O Carlos fez-se leitor sozinho. Contou-me que na casa do pai, onde cresceu, não havia livros. Lembra-se, por exemplo, de ter convivido com gente que lia e discutia livros proibidos pelo Estado Novo, nomeadamente os clássicos russos. Mas o Carlos nunca os leu. Hoje, diz ele, não lê mais porque investe grande parte do seu tempo na educação do seu neto Santiago. Porém, não deixa de levar consigo um livro para o jardim na esperança de ler um pouco enquanto o miúdo corre feliz atrás de uma bola. “Os livros e a leitura fazem com que seja completamente absorvido pela história”, disse-me. “Quando estou a ler, encarno o personagem e o resto à minha volta não existe. Às vezes chamam-me para ir para a mesa e nem ouço!”.

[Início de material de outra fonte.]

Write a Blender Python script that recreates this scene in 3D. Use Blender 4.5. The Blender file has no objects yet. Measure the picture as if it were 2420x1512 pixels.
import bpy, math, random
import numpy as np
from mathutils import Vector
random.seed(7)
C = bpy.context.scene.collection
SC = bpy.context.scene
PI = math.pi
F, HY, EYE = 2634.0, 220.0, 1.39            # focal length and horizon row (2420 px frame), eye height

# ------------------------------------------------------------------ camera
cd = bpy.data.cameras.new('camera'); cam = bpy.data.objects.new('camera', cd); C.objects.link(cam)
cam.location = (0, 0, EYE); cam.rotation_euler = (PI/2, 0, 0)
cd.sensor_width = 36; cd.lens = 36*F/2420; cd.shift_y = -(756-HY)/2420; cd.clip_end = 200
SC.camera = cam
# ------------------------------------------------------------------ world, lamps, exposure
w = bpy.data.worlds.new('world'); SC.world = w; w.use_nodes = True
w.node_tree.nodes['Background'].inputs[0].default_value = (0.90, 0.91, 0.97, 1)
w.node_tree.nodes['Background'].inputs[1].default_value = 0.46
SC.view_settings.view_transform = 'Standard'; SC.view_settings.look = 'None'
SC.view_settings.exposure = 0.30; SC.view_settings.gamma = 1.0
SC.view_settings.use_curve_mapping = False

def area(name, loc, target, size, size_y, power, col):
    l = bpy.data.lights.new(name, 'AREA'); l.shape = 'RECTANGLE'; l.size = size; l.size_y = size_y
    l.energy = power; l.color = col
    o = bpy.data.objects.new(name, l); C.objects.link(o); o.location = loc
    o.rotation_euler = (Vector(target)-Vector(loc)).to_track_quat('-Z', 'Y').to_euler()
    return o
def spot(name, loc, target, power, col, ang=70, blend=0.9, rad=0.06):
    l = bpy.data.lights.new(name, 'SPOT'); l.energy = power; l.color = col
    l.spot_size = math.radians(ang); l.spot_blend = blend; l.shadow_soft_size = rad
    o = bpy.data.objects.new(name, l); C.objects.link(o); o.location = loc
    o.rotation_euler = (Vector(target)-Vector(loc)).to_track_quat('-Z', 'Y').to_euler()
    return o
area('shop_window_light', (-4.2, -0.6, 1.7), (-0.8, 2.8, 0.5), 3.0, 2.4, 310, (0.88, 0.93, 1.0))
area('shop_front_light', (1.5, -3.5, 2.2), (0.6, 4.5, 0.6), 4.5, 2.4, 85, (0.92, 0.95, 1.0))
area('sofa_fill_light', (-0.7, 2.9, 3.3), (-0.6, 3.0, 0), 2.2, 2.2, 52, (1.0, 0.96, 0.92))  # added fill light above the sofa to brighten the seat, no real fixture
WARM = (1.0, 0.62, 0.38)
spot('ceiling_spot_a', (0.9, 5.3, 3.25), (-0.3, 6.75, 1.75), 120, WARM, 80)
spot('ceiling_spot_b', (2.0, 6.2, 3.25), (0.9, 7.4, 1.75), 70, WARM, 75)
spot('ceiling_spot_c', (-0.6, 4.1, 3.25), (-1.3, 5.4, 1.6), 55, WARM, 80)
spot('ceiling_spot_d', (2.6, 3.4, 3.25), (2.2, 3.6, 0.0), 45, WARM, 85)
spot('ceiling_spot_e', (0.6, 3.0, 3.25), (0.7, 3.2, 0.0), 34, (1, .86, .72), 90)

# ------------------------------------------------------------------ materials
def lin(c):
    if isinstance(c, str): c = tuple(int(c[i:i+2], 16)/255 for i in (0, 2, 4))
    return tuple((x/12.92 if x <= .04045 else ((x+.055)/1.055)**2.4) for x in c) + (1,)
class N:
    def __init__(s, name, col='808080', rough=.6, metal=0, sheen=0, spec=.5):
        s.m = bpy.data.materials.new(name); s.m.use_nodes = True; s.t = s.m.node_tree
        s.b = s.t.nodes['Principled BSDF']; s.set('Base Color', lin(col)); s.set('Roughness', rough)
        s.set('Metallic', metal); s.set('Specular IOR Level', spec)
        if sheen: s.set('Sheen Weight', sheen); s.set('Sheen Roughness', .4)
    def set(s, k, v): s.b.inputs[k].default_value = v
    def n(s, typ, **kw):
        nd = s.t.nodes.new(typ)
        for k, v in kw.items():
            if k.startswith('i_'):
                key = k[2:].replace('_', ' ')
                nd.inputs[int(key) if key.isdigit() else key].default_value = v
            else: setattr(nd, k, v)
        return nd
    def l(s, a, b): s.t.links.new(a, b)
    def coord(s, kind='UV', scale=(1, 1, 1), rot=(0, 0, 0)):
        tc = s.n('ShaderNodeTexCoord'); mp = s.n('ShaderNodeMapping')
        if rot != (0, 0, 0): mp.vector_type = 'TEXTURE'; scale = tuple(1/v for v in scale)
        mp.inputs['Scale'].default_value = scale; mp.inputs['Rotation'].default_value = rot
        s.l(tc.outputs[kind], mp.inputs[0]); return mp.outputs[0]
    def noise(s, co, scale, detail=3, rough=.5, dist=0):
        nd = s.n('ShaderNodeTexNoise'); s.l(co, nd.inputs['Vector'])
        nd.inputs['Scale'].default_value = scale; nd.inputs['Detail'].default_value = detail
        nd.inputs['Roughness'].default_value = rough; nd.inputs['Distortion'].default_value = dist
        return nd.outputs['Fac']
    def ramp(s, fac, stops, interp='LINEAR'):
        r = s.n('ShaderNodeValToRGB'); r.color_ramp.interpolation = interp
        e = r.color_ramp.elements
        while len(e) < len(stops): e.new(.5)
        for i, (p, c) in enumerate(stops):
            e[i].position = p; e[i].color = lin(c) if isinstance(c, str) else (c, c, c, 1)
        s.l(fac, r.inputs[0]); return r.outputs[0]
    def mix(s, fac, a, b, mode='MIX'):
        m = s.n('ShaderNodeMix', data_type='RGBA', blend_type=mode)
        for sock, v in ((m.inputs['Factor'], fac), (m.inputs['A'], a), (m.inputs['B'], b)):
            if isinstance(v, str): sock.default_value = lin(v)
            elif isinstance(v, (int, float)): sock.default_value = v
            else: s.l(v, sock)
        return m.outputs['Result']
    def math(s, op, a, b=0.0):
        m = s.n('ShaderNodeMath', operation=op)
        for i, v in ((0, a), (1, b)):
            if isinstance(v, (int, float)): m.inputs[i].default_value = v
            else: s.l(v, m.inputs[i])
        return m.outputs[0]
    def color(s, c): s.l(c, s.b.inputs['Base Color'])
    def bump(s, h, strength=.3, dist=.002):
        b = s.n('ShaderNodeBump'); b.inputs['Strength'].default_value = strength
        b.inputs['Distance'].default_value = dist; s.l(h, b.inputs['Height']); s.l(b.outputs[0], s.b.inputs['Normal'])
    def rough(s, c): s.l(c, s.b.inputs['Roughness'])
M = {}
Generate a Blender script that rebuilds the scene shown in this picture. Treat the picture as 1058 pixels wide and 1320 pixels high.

Quando me levantei para seguir o meu caminho, o Carlos também estava de regresso a casa na companhia do neto e da cadelinha Paris. No bolso levava duas recomendações que lhe fiz (uma para colmatar a lacuna de que me falou; outra que achei adequada à sua preferência por romances históricos): “Anna Karénina”, de Lev Tolstoi e “Memórias de Adriano”, de Marguerite Yourcenar. Talvez em breve possamos discutir um clássico russo e um um clássico francês.